At least 43 people were killed in a bus attack on Wednesday targeting members of Pakistan's tiny Shia Muslim Ismaili community in Karachi.
A senior police officer in the southern port city said gunmen arrived on motorcycles and boarded the bus before firing on passengers. "The passengers were targeted from close range. They were totally defenceless and at the mercy of the killers," the officer said.
Jundollah, a splinter group of the Pakistani Taliban, claimed responsibility, according to Reuters.
"These killed people were Ismaili and we consider them as Kafir [non-believer]," the news agency quoted Ahmed Marwat, a Jundollah spokesman, as saying. "We had four attackers. In the coming days we will attack Ismailis, Shi'ites and Christians."
Analysts said the attack reflected the extent to which Pakistan's Taliban militants have spread beyond the rugged regions along the Afghan border.
"As the Pakistan army steps up its campaign against the Taliban, the Taliban will look for ways to fight back," said retired Major General Mahmood Durrani, a former national security adviser to the prime minister's office.
Taliban splinter groups have bombed several sites belonging to religious minorities this year.
In March, suicide bombings outside two churches in Lahore killed 14 people and wounded nearly 80. Days later, a bomb after Friday prayers wounded 12 people outside a minority Bohra mosque in Karachi.
In February 20 people died in an attack on a Shia mosque in Peshawar, the northeastern city where at least 141 pupils lost their lives in a massacre at a military-run school in December. In January, 60 people were killed in an assault on a Shia mosque in southern Sindh province.
In recent months Pakistan's Shia have voiced growing concern over the fallout of an increasingly intense clash between mainly Sunni Saudi Arabia and Houthi rebels in Yemen backed by predominantly Shia Iran.
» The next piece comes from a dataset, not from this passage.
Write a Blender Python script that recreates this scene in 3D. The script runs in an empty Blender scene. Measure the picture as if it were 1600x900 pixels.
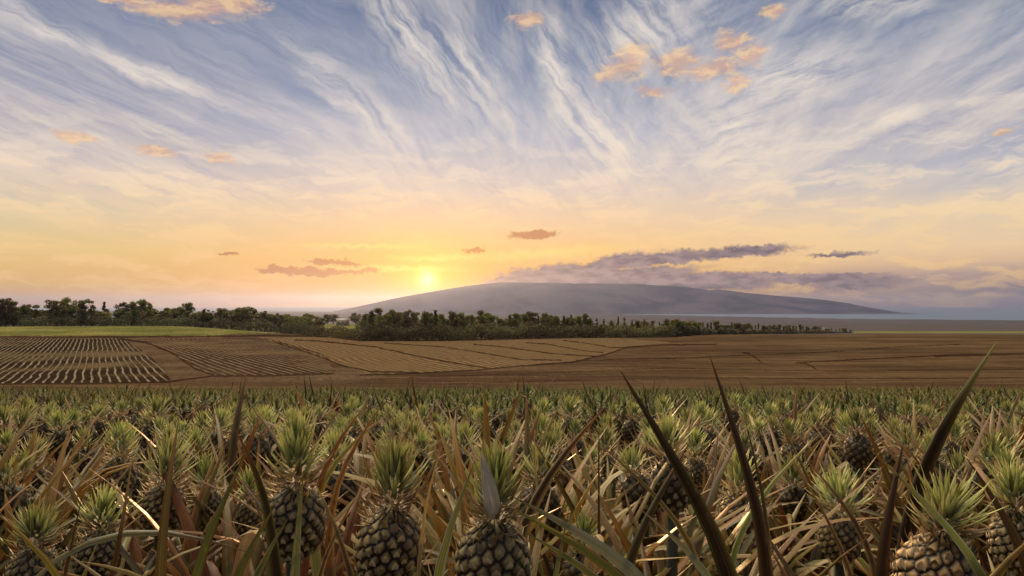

Many Shia community leaders have opposed suggestions of Pakistan committing troops to the Saudi-led campaign, arguing that such a deployment would prompt further attacks on Shia groups by local hardline Sunni militant groups.
"There is a very real threat if we get involved in a Middle East conflict," said Ghazi Salahuddin, a newspaper commentator. "We have to remain neutral because compromising our neutrality will have consequences for Pakistan's internal stability."
Western diplomats said Wednesday's attack was a powerful reminder of the acute security challenges faced by Pakistan, despite recent indications of an economic recovery.
"Unless there is convincing evidence of security conditions improving rapidly, Pakistan's economic improvements will always be surrounded by suspicion," said one.